WHAT TO PRODUCE ▸ Write out the whole of the material exactly.

DATA EXCERPT ▸
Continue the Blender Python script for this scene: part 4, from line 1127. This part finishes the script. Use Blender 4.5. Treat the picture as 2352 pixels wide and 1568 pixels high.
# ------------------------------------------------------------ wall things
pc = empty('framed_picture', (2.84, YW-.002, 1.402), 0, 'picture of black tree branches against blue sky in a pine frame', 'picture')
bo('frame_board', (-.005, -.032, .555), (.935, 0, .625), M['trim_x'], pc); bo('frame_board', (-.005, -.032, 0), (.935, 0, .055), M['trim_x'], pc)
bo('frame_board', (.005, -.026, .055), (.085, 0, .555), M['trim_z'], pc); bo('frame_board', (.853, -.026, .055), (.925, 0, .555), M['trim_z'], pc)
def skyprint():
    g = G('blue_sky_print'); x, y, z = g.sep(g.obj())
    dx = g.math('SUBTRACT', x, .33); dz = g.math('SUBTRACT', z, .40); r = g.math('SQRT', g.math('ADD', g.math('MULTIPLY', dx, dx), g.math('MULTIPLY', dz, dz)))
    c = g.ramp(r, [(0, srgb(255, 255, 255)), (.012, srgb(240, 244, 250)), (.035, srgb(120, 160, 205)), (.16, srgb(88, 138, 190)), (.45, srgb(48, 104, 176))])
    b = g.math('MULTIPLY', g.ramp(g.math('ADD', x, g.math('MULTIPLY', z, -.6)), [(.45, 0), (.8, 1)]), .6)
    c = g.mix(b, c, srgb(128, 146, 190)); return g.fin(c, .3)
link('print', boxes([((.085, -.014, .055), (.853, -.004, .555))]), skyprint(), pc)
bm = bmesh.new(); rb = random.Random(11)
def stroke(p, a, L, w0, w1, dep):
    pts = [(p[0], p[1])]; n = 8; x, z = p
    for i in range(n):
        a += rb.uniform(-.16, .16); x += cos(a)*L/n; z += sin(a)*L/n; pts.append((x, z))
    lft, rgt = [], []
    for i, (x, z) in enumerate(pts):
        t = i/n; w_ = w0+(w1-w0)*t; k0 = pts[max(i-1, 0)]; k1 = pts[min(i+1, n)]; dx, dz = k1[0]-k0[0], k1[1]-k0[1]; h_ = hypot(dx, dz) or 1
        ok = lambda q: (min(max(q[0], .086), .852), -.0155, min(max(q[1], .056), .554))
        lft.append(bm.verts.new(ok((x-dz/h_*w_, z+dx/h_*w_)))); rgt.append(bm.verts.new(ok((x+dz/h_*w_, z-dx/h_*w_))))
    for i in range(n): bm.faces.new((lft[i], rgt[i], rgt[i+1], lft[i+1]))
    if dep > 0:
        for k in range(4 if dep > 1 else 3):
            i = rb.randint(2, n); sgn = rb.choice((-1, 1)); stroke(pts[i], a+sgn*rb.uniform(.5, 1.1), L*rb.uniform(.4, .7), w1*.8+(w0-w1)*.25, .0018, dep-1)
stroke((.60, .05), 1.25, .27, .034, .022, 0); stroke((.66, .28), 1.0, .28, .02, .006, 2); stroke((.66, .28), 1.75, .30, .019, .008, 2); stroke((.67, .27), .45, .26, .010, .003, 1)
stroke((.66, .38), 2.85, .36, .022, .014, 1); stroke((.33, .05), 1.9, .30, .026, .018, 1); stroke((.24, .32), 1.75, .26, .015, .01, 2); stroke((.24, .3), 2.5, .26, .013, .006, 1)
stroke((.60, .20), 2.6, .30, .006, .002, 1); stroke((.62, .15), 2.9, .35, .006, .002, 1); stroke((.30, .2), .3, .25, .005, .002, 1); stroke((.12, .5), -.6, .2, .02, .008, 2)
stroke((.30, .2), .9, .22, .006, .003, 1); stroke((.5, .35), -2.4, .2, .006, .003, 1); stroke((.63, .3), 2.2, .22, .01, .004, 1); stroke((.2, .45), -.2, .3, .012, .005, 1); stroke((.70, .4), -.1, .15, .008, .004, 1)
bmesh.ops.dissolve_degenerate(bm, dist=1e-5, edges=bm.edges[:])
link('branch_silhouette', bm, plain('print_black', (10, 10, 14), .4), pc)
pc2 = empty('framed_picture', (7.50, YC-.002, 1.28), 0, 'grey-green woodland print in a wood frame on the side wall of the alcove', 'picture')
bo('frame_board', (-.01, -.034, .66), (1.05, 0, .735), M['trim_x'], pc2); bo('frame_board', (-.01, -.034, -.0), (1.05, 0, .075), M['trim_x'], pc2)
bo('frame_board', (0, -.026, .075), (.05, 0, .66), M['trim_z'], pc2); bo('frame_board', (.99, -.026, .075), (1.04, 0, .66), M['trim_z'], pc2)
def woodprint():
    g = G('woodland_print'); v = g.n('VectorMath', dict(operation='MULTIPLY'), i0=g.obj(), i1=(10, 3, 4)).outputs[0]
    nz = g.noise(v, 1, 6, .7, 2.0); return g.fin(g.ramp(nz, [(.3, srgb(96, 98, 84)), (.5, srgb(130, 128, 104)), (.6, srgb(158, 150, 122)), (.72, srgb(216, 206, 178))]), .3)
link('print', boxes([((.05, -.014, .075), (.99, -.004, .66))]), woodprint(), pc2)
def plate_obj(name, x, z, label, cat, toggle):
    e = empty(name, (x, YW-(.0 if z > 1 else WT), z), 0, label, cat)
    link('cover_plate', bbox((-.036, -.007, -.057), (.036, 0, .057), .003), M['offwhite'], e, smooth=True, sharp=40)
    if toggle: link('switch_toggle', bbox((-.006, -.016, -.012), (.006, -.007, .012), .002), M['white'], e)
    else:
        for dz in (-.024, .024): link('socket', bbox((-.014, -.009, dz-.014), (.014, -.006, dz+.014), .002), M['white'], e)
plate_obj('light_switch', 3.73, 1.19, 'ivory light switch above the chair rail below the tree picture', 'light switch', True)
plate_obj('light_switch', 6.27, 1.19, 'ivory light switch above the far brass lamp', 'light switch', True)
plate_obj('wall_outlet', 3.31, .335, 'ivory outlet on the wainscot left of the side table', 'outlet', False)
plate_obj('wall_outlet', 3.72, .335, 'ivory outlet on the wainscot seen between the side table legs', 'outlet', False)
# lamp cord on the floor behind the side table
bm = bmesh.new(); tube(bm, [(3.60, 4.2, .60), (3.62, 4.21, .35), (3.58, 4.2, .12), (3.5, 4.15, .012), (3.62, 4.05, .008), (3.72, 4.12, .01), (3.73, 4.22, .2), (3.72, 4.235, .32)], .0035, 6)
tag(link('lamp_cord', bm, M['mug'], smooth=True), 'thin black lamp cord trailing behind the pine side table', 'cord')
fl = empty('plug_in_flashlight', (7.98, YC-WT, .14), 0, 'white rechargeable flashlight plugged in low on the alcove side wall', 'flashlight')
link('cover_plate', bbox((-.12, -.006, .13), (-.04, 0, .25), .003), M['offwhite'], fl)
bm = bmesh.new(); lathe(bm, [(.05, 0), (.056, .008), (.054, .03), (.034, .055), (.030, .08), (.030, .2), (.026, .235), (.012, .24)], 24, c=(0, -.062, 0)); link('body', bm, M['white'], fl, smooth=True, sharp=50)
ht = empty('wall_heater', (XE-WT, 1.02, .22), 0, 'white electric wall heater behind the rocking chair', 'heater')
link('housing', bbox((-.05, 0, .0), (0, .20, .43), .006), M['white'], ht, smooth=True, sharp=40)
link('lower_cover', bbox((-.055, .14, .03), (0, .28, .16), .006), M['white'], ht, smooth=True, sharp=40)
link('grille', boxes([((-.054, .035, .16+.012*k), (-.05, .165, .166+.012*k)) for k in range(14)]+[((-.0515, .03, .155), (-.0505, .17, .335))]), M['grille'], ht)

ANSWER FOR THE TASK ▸
Continue the Blender Python script for this scene: part 4, from line 1127. This part finishes the script. Use Blender 4.5. Treat the picture as 2352 pixels wide and 1568 pixels high.
# ------------------------------------------------------------ wall things
pc = empty('framed_picture', (2.84, YW-.002, 1.402), 0, 'picture of black tree branches against blue sky in a pine frame', 'picture')
bo('frame_board', (-.005, -.032, .555), (.935, 0, .625), M['trim_x'], pc); bo('frame_board', (-.005, -.032, 0), (.935, 0, .055), M['trim_x'], pc)
bo('frame_board', (.005, -.026, .055), (.085, 0, .555), M['trim_z'], pc); bo('frame_board', (.853, -.026, .055), (.925, 0, .555), M['trim_z'], pc)
def skyprint():
    g = G('blue_sky_print'); x, y, z = g.sep(g.obj())
    dx = g.math('SUBTRACT', x, .33); dz = g.math('SUBTRACT', z, .40); r = g.math('SQRT', g.math('ADD', g.math('MULTIPLY', dx, dx), g.math('MULTIPLY', dz, dz)))
    c = g.ramp(r, [(0, srgb(255, 255, 255)), (.012, srgb(240, 244, 250)), (.035, srgb(120, 160, 205)), (.16, srgb(88, 138, 190)), (.45, srgb(48, 104, 176))])
    b = g.math('MULTIPLY', g.ramp(g.math('ADD', x, g.math('MULTIPLY', z, -.6)), [(.45, 0), (.8, 1)]), .6)
    c = g.mix(b, c, srgb(128, 146, 190)); return g.fin(c, .3)
link('print', boxes([((.085, -.014, .055), (.853, -.004, .555))]), skyprint(), pc)
bm = bmesh.new(); rb = random.Random(11)
def stroke(p, a, L, w0, w1, dep):
    pts = [(p[0], p[1])]; n = 8; x, z = p
    for i in range(n):
        a += rb.uniform(-.16, .16); x += cos(a)*L/n; z += sin(a)*L/n; pts.append((x, z))
    lft, rgt = [], []
    for i, (x, z) in enumerate(pts):
        t = i/n; w_ = w0+(w1-w0)*t; k0 = pts[max(i-1, 0)]; k1 = pts[min(i+1, n)]; dx, dz = k1[0]-k0[0], k1[1]-k0[1]; h_ = hypot(dx, dz) or 1
        ok = lambda q: (min(max(q[0], .086), .852), -.0155, min(max(q[1], .056), .554))
        lft.append(bm.verts.new(ok((x-dz/h_*w_, z+dx/h_*w_)))); rgt.append(bm.verts.new(ok((x+dz/h_*w_, z-dx/h_*w_))))
    for i in range(n): bm.faces.new((lft[i], rgt[i], rgt[i+1], lft[i+1]))
    if dep > 0:
        for k in range(4 if dep > 1 else 3):
            i = rb.randint(2, n); sgn = rb.choice((-1, 1)); stroke(pts[i], a+sgn*rb.uniform(.5, 1.1), L*rb.uniform(.4, .7), w1*.8+(w0-w1)*.25, .0018, dep-1)
stroke((.60, .05), 1.25, .27, .034, .022, 0); stroke((.66, .28), 1.0, .28, .02, .006, 2); stroke((.66, .28), 1.75, .30, .019, .008, 2); stroke((.67, .27), .45, .26, .010, .003, 1)
stroke((.66, .38), 2.85, .36, .022, .014, 1); stroke((.33, .05), 1.9, .30, .026, .018, 1); stroke((.24, .32), 1.75, .26, .015, .01, 2); stroke((.24, .3), 2.5, .26, .013, .006, 1)
stroke((.60, .20), 2.6, .30, .006, .002, 1); stroke((.62, .15), 2.9, .35, .006, .002, 1); stroke((.30, .2), .3, .25, .005, .002, 1); stroke((.12, .5), -.6, .2, .02, .008, 2)
stroke((.30, .2), .9, .22, .006, .003, 1); stroke((.5, .35), -2.4, .2, .006, .003, 1); stroke((.63, .3), 2.2, .22, .01, .004, 1); stroke((.2, .45), -.2, .3, .012, .005, 1); stroke((.70, .4), -.1, .15, .008, .004, 1)
bmesh.ops.dissolve_degenerate(bm, dist=1e-5, edges=bm.edges[:])
link('branch_silhouette', bm, plain('print_black', (10, 10, 14), .4), pc)
pc2 = empty('framed_picture', (7.50, YC-.002, 1.28), 0, 'grey-green woodland print in a wood frame on the side wall of the alcove', 'picture')
bo('frame_board', (-.01, -.034, .66), (1.05, 0, .735), M['trim_x'], pc2); bo('frame_board', (-.01, -.034, -.0), (1.05, 0, .075), M['trim_x'], pc2)
bo('frame_board', (0, -.026, .075), (.05, 0, .66), M['trim_z'], pc2); bo('frame_board', (.99, -.026, .075), (1.04, 0, .66), M['trim_z'], pc2)
def woodprint():
    g = G('woodland_print'); v = g.n('VectorMath', dict(operation='MULTIPLY'), i0=g.obj(), i1=(10, 3, 4)).outputs[0]
    nz = g.noise(v, 1, 6, .7, 2.0); return g.fin(g.ramp(nz, [(.3, srgb(96, 98, 84)), (.5, srgb(130, 128, 104)), (.6, srgb(158, 150, 122)), (.72, srgb(216, 206, 178))]), .3)
link('print', boxes([((.05, -.014, .075), (.99, -.004, .66))]), woodprint(), pc2)
def plate_obj(name, x, z, label, cat, toggle):
    e = empty(name, (x, YW-(.0 if z > 1 else WT), z), 0, label, cat)
    link('cover_plate', bbox((-.036, -.007, -.057), (.036, 0, .057), .003), M['offwhite'], e, smooth=True, sharp=40)
    if toggle: link('switch_toggle', bbox((-.006, -.016, -.012), (.006, -.007, .012), .002), M['white'], e)
    else:
        for dz in (-.024, .024): link('socket', bbox((-.014, -.009, dz-.014), (.014, -.006, dz+.014), .002), M['white'], e)
plate_obj('light_switch', 3.73, 1.19, 'ivory light switch above the chair rail below the tree picture', 'light switch', True)
plate_obj('light_switch', 6.27, 1.19, 'ivory light switch above the far brass lamp', 'light switch', True)
plate_obj('wall_outlet', 3.31, .335, 'ivory outlet on the wainscot left of the side table', 'outlet', False)
plate_obj('wall_outlet', 3.72, .335, 'ivory outlet on the wainscot seen between the side table legs', 'outlet', False)
# lamp cord on the floor behind the side table
bm = bmesh.new(); tube(bm, [(3.60, 4.2, .60), (3.62, 4.21, .35), (3.58, 4.2, .12), (3.5, 4.15, .012), (3.62, 4.05, .008), (3.72, 4.12, .01), (3.73, 4.22, .2), (3.72, 4.235, .32)], .0035, 6)
tag(link('lamp_cord', bm, M['mug'], smooth=True), 'thin black lamp cord trailing behind the pine side table', 'cord')
fl = empty('plug_in_flashlight', (7.98, YC-WT, .14), 0, 'white rechargeable flashlight plugged in low on the alcove side wall', 'flashlight')
link('cover_plate', bbox((-.12, -.006, .13), (-.04, 0, .25), .003), M['offwhite'], fl)
bm = bmesh.new(); lathe(bm, [(.05, 0), (.056, .008), (.054, .03), (.034, .055), (.030, .08), (.030, .2), (.026, .235), (.012, .24)], 24, c=(0, -.062, 0)); link('body', bm, M['white'], fl, smooth=True, sharp=50)
ht = empty('wall_heater', (XE-WT, 1.02, .22), 0, 'white electric wall heater behind the rocking chair', 'heater')
link('housing', bbox((-.05, 0, .0), (0, .20, .43), .006), M['white'], ht, smooth=True, sharp=40)
link('lower_cover', bbox((-.055, .14, .03), (0, .28, .16), .006), M['white'], ht, smooth=True, sharp=40)
link('grille', boxes([((-.054, .035, .16+.012*k), (-.05, .165, .166+.012*k)) for k in range(14)]+[((-.0515, .03, .155), (-.0505, .17, .335))]), M['grille'], ht)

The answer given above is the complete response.